INFORMATION SUPPLIED –
================

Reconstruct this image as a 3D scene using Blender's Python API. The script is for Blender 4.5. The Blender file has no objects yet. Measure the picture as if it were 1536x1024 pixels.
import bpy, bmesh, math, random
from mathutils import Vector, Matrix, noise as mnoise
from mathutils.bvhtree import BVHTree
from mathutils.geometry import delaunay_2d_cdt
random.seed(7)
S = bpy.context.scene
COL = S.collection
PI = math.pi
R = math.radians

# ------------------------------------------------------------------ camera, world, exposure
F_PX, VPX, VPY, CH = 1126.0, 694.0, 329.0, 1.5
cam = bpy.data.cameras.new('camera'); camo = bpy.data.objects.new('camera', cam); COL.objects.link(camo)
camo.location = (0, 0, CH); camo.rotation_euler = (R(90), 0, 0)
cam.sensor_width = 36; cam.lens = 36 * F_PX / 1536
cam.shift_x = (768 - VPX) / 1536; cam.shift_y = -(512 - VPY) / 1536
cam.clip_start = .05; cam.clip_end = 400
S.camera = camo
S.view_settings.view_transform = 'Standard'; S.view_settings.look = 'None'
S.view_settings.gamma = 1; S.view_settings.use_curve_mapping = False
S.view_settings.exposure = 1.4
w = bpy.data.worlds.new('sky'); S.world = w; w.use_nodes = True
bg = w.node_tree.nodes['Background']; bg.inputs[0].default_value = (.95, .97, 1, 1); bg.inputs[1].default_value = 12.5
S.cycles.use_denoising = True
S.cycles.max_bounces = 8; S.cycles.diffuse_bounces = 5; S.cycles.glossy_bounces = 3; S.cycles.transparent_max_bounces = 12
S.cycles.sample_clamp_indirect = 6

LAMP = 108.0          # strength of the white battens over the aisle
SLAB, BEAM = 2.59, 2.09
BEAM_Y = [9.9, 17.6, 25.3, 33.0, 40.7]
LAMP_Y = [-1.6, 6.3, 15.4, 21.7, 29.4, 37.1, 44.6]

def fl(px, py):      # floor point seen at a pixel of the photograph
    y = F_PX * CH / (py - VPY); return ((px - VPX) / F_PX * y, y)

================

REQUIRED TASK – How many lines in the data contain the string "objects"? Respond with the number only.

RESULT – 2